Digimon 02 #4 - Um líder ainda mais imperfeito
As Personagens são o grande calcanhar de Aquiles de 02. Não sei se é por mera nostalgia da minha parte, se é mesmo por má escrita nesta temporada ou por Adventure ter sido muito mais guiado pelo seu elenco de heróis mas, tal como insinuei antes, não gosto das Crianças Escolhidas em 02 da mesma maneira como gosto das suas antecessoras. Ainda agora, em Tri, ao ver o elenco de Adventures reunido de novo, reavivando cumplicidades, trocando picardias, diverti-me como em nenhum momento me diverti em 02.
No entanto, para ser justa, tenho de dizer que todas as Crianças Escolhidas nesta temporada tiveram, pelo menos, um momento que me agradou.
Vou começar pela personagem de que gosto menos. Davis é o líder do grupo, nomeado por Tai que lhe confia os seus icónicos óculos. Porém, apesar de Tai ter sido um líder imperfeito, Davis é uma fraca imitação dele. Em termos de personalidade, é muito semelhante ao antigo líder - alegre, extrovertido, entusiasta, impaciente. No entanto, para além disso, é exasperantemente fútil e oco e, ao contrário do que aconteceria em Adventures, esses defeitos não são corrigidos.
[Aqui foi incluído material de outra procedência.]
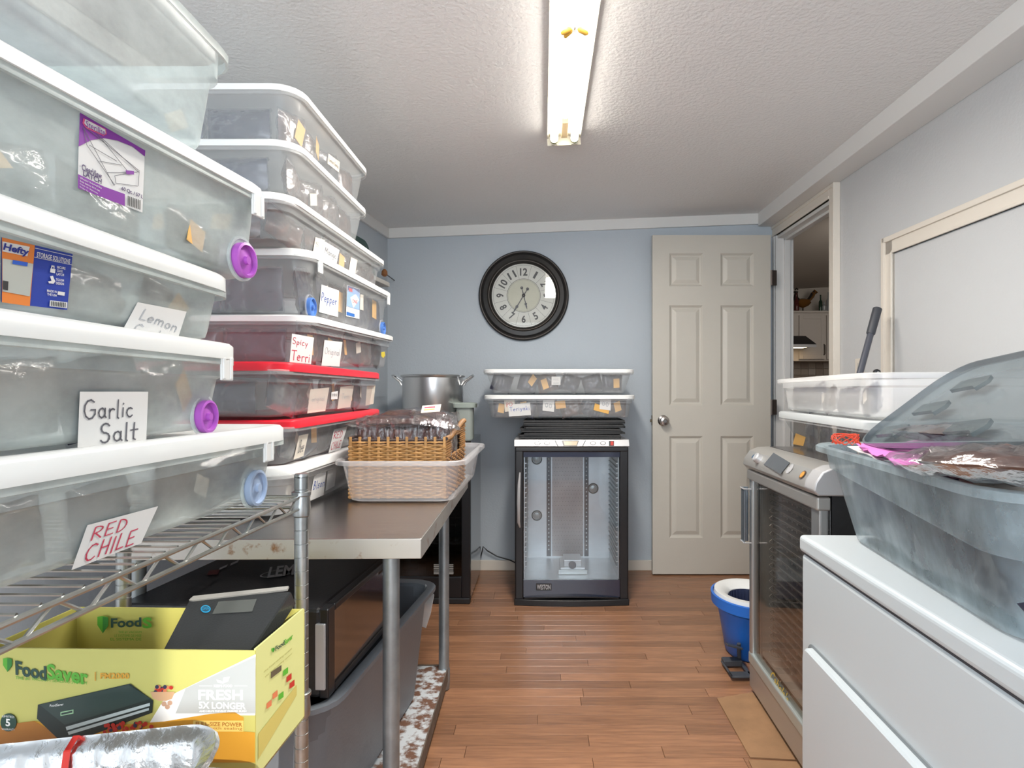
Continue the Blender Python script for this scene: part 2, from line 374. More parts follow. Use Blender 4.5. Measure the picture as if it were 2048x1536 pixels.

A maior prova da superficialidade de Davis é a maneira como desbloqueia a Digievolução para nivel Campeão: obrigando o seu companheiro, Veemon, a Digievoluir para impressionar Kari, por quem nutre uma irritante paixoneta.
O mais triste? Davis consegue a Digievolução. Quando Tai tentou fazer o mesmo, por motivos bem mais legítimos que tentar conquistar uma rapariga (a irmã de Tai, por sinal), a coisa correu horrivelmente mal, mas com Davis não.... Nem no Mundo Digimon há justiça!
Eu, sinceramente, dispensava esta atração de Davis por Kari. Em Adventures, nunca houveram paixonetas (tirando uns Digimons que queriam sair com Mimi... *arrepios*) e vejo agora que era uma coisa boa. Há histórias em que ligações românticas não acrescentam nada. A ideia que fica é que puseram Davis a perseguir Kari só para que a personagem tivesse algo que fazer quando não liderava as Crianças Escolhidas.
Na verdade, a superficialidade de Davis, longe de corrigida, chega a ser recompensada. Personagens como Yolei e Cody têm uma certa tendência para cederem ao desespero e desistirem de lutar, precisando de Davis para obrigá-las a continuar, em parte por coragem legítima, em parte porque... ele não pensa muito nas coisas. No final de 02, no Mundo dos Sonhos, quando as Crianças Escolhidas estão demasiado assustadas para lutarem, Myotismon (que adota a forma de MaloMyotismon) encerra-as numa realidade ilusória, em que os seus maiores desejos se realizaram. Davis é o único em quem a ilusão não funciona, pois ele não tem problemas nenhuns, é uma criança satisfeita e feliz, não deseja mais nada que não fazer o seu trabalho como Criança Escolhida. De certa forma, é realista. A ideia que eu tenho é que as pessoas de mente mais simples, sobretudo crianças, de uma maneira geral, costumam ser mais felizes, ao contrário do que acontece as mais inteligentes. No entanto, a verdade é que pessoas cem por cento felizes e satisfeitas não dão grandes personagens.
Uma coisa admito: teve piada quando, num final bastante sombrio, perguntaram a Davis qual era o seu maior sonho e ele saiu-se com:
- Quero ter um restaurante italiano!
De qualquer forma, Davis redime-se aos melhos olhos pelo seu apoio a Ken, quando este tentava reconstruir a sua vida e redimir-se dos seus feitos como Imperador Digimon. Não sei se isto é por mera ingenuidade, não sei se é esta a prova de que Davis merece o Digiovo da Amizade (o episódio em que ele o obtém não convence), mas ele é o primeiro a perdoar Ken e eu respeito-o por isso. Aliás, ambos conseguem a Digievolução ADN quando Davis diz a Ken para parar de ter pena de si próprio e o dissuade de se sacrificar pelo Mundo Digital. Se Davis não lhe tivesse estendido a mão, Ken não teria saído do buraco onde caíra - só por isso, este líder pouco dotado e, por vezes, irritante, merece louvores.